Stored data:
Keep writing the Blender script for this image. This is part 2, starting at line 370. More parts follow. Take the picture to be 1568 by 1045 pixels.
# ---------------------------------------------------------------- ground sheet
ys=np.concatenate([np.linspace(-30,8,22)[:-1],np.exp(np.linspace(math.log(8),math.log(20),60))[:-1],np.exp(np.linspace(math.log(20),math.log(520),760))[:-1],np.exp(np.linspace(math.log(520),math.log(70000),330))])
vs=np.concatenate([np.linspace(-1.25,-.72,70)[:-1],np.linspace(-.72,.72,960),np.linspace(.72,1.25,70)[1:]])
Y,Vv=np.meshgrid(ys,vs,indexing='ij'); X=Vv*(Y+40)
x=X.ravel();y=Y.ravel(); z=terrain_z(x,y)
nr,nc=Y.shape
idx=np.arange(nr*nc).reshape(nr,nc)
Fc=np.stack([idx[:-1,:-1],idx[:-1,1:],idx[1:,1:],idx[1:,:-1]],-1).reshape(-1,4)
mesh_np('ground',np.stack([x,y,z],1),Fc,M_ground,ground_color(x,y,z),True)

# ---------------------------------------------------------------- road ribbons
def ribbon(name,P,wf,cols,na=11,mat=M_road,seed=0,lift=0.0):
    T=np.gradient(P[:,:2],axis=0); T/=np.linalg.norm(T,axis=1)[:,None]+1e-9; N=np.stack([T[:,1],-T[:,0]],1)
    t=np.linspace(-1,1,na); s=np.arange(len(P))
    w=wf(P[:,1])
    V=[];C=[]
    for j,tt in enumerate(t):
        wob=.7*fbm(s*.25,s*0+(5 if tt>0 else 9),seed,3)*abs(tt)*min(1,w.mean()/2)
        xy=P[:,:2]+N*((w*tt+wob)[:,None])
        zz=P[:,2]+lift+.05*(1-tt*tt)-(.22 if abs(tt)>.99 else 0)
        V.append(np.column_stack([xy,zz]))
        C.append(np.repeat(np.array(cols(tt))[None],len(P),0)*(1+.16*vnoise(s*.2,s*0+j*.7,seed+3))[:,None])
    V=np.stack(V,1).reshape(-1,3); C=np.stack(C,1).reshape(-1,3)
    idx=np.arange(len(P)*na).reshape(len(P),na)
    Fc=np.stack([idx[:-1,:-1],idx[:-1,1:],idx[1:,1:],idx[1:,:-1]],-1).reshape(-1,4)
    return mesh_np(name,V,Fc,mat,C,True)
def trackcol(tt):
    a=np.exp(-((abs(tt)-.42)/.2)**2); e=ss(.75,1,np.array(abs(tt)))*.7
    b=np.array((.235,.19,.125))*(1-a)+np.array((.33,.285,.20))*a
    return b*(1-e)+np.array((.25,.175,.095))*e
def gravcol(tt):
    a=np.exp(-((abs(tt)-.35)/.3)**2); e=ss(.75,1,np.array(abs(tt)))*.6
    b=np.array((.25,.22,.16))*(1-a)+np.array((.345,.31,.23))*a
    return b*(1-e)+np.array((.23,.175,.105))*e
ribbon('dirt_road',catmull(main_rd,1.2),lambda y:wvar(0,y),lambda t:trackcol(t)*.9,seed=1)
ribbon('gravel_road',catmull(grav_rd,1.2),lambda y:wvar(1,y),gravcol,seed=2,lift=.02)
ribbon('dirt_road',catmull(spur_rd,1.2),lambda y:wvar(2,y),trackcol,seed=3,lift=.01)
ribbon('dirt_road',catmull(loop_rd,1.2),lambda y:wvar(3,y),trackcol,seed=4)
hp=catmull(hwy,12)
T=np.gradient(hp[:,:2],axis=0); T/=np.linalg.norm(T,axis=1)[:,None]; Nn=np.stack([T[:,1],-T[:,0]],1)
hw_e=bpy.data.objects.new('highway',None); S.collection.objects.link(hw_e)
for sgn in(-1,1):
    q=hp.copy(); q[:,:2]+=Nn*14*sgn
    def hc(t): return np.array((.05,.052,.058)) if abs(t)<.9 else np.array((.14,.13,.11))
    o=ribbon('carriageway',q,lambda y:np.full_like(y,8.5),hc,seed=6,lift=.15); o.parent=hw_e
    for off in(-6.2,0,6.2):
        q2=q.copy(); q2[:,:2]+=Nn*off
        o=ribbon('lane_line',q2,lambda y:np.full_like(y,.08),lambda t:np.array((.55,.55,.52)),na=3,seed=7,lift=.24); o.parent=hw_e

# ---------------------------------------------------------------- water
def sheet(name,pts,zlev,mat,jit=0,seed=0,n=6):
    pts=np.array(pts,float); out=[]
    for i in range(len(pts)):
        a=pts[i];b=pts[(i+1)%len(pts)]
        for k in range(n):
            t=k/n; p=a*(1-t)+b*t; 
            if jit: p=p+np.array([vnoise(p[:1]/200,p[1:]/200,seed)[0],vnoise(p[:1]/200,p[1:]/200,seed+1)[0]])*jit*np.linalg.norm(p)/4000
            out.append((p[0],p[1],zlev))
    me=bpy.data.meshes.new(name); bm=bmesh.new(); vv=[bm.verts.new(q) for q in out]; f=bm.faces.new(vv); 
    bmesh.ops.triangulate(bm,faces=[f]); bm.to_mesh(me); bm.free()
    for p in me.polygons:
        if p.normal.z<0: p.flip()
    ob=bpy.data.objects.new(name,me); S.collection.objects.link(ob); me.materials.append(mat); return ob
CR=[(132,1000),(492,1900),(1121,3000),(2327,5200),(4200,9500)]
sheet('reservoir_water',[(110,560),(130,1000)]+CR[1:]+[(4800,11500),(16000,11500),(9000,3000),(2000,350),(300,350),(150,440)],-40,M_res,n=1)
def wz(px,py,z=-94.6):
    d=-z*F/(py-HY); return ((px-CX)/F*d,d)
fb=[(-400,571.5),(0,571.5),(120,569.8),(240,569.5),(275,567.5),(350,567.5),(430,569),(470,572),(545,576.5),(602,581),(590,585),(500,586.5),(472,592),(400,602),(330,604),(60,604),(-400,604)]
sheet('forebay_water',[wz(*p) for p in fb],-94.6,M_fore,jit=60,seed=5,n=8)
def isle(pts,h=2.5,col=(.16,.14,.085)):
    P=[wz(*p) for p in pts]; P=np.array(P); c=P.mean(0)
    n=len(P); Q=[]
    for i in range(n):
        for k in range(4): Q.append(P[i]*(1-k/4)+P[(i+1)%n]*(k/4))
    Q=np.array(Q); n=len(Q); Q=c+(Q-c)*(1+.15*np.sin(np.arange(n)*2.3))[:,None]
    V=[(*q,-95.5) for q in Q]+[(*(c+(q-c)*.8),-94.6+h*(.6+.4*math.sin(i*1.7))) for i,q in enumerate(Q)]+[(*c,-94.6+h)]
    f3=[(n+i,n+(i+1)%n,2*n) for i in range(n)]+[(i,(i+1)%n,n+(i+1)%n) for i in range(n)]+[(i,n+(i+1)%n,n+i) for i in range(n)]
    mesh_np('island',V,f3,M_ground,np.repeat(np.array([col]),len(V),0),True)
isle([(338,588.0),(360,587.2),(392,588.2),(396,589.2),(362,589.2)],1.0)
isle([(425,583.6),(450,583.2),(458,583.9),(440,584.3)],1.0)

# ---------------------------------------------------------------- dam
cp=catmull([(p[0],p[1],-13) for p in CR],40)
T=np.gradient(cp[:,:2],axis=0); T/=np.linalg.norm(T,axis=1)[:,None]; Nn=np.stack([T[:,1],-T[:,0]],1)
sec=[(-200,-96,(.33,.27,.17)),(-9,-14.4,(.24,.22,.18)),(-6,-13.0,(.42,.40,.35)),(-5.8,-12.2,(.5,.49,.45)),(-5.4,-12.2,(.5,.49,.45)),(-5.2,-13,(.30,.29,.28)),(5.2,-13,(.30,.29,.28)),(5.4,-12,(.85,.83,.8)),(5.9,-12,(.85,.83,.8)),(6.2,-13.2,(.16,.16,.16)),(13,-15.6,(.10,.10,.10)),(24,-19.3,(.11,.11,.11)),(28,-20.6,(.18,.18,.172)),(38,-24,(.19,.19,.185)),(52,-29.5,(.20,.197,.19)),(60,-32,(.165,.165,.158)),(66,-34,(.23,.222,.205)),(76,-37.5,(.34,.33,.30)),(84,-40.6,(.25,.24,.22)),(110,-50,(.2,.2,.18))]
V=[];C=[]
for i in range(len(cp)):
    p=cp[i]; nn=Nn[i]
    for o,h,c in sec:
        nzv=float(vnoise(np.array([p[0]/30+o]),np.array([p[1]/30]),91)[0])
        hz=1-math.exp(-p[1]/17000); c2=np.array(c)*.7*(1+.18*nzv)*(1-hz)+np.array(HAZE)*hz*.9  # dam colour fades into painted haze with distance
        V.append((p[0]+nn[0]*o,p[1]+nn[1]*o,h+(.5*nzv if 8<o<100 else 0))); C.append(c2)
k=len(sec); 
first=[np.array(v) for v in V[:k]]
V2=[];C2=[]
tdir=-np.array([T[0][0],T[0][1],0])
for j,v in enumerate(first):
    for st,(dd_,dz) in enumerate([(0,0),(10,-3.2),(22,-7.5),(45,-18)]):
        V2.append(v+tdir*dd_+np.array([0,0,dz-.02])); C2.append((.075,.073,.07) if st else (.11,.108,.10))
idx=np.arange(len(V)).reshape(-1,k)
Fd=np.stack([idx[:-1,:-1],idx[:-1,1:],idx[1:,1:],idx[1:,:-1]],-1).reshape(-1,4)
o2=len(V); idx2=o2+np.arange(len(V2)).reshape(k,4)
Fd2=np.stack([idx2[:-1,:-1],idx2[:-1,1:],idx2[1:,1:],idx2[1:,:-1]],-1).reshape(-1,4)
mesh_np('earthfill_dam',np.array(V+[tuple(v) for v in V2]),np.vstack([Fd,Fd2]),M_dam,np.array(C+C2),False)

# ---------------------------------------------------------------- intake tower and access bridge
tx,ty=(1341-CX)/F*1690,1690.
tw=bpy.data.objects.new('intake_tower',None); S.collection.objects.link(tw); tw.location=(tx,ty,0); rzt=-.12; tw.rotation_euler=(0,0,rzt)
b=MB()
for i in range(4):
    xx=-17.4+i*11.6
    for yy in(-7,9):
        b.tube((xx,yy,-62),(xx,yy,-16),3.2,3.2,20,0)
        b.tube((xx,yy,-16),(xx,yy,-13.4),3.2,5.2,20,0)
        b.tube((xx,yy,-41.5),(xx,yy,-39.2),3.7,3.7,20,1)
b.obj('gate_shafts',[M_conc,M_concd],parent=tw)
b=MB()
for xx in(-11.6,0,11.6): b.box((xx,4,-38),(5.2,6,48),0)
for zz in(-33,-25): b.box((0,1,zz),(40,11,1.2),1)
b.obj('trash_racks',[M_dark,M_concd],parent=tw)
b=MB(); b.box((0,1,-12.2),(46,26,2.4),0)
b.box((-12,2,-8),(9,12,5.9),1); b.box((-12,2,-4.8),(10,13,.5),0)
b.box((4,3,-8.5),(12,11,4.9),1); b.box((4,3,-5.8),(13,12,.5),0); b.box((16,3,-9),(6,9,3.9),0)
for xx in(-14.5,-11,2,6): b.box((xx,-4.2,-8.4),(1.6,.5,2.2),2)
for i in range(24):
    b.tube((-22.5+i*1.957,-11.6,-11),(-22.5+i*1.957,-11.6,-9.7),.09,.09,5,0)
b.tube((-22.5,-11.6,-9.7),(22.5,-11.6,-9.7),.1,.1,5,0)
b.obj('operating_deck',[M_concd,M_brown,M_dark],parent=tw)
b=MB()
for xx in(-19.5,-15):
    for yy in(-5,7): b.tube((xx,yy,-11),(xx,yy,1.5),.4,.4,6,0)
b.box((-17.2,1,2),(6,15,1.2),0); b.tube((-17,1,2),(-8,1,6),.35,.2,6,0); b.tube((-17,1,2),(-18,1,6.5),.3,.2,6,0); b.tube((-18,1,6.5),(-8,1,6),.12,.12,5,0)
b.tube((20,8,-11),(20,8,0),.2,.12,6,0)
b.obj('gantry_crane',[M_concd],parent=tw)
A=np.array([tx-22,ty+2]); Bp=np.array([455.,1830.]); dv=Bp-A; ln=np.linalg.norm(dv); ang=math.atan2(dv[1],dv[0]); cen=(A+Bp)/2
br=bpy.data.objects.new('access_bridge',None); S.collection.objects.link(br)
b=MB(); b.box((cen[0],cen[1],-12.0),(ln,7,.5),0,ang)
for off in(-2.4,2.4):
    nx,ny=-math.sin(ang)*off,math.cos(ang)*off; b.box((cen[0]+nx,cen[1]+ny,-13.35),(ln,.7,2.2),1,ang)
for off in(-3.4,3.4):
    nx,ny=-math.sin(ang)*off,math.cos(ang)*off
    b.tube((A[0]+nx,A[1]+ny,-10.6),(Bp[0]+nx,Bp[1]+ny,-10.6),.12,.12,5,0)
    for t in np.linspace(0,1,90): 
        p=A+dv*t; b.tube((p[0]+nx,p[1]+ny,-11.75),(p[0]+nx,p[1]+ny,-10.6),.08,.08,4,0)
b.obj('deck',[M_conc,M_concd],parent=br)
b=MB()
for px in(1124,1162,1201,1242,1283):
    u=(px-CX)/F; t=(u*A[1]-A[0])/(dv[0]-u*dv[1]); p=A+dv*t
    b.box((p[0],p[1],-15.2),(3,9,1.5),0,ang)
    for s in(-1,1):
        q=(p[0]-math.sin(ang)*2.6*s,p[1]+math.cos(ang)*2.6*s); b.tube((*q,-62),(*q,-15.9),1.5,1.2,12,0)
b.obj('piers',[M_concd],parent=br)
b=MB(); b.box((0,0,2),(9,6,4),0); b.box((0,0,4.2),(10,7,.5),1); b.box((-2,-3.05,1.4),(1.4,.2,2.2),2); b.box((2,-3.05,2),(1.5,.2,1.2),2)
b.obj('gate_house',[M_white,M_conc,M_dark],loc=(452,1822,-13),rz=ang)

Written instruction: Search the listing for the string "True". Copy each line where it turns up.

Reply to the task:
mesh_np('ground',np.stack([x,y,z],1),Fc,M_ground,ground_color(x,y,z),True)
    return mesh_np(name,V,Fc,mat,C,True)
    mesh_np('island',V,f3,M_ground,np.repeat(np.array([col]),len(V),0),True)